Filmed in Jordan due to government resistance in Iran, the Mashhad Abbasi constructs is a grungy metropolis of moving shadows. As the camera pulls upwards to the reveal the holy city in its entirety, Mashhad’s neon-lit highways faintly resemble a cobweb of silk threads; or, more menacingly, the long thin legs of a vast predatory arachnid. Drug-addiction and poverty are prevalent, however the root socio-economic causes of these conditions (and consequently the necessity for women to prostitute themselves) are a cursory concern.

Rather, Abbasi deploys this backdrop to mount a critique of what he labels a ‘serial killer society’. This denotes the deeply embedded culture of misogyny that pervades Iran, from everyday interactions to the structures of its institutions. ‘We have a tradition of hatred towards women’ asserts Abbasi; Holy Spider is a clear attempt to both delineate this culture and counter it. With women’s rights currently at the very forefront of Iranian politics, this seems both an admirable and pertinent task. It is unfortunate then that the execution of this central objective is not only misguided, but also lacks the subtlety that such a complex series of issues necessitate.

Holy Spider (2022) © MUBI

A key part of the problem is the film’s fixation with the titular Spider, Saeed Hanaei. Despite Ebrahimi’s deserved victory for Best Actress at last year’s Cannes Film Festival, it is Bajestani’s presence that predominates. We learn significantly more about Hanaei’s life, motives and psychological make-up than we do about Arezoo, and certainly a lot more about the perpetrator than any of his voiceless victims.

This narrative subordination of women is further compounded by the stark brutality with which the killings are depicted. As the camera lingers on the bulging, lifeless eyes of innocent victims, one wonders if Abbasi had to include three of these murder sequences to make his point. The first instance is necessary; the third is, at best, a tired beating of the same drum, or at worst, a slightly salacious ogling.

If Hanaei literally strangles his victims whilst Iranian society suffocates them, does Holy Spider actually provide women with an opportunity to breathe? The figure of Arezoo may provide a potential space for female agency, however – as a white collar, educated outsider originally from Tehran – she is still markedly removed from the poverty-stricken populace that are condemned to try and survive in Mashhad’s dark underbelly. Perhaps Abbasi’s attempt to expose Iran’s ‘serial killer society’ would have been better served by investigating the real women who lost their lives, rather than focusing on the monster that killed them or creating a fictional surrogate.

Holy Spider (2022) © MUBI

The film’s final third shifts into a courtroom-drama style examination of the absurd support that Hanaei received following his arrest. The Spider became something of a perverse folk hero in the early 2000s, championed by those who felt his jihad was legitimate in removing the moral impurities of Mashhad. Abbasi’s denunciation of this religious fanaticism is clear, however his final attempt to posit the cyclical nature of this culture via the figure of Hanaei’s son, Ali, feels tacked-on and underdeveloped.

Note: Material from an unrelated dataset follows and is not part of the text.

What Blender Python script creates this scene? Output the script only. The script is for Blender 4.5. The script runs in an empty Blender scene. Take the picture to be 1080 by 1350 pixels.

All this criticism is not to say that Abbasi’s film is not technically proficient or emotionally engaging; it certainly is both. Yet Holy Spider must be considered in relation to its socio-political context, wherein it does not possess the nuance to truly upset this all-pervasive ‘tradition of
hatred’. Leaving the cinema, you do feel the weight of Hanaei’s crimes, Abbasi’s genuine anger and the firm grip misogyny has on Iranian society. But in a historical moment where the women of Tehran, Mashhad and Isfahan are protesting for their rights, it is a shame that Holy Spider seems primarily preoccupied with the grip itself, rather than helping to loosen it.

The Verdict

As a graphic, grimy Middle Eastern noir Holy Spider plays fairly well and ensnares you for the entirety. The pertinent discourses of women’s rights, structural misogyny and religious fanaticism cannot be ignored however; on this level Abbasi’s film has to be judged as a misfire. Worth a watch when available on MUBI from March 10th.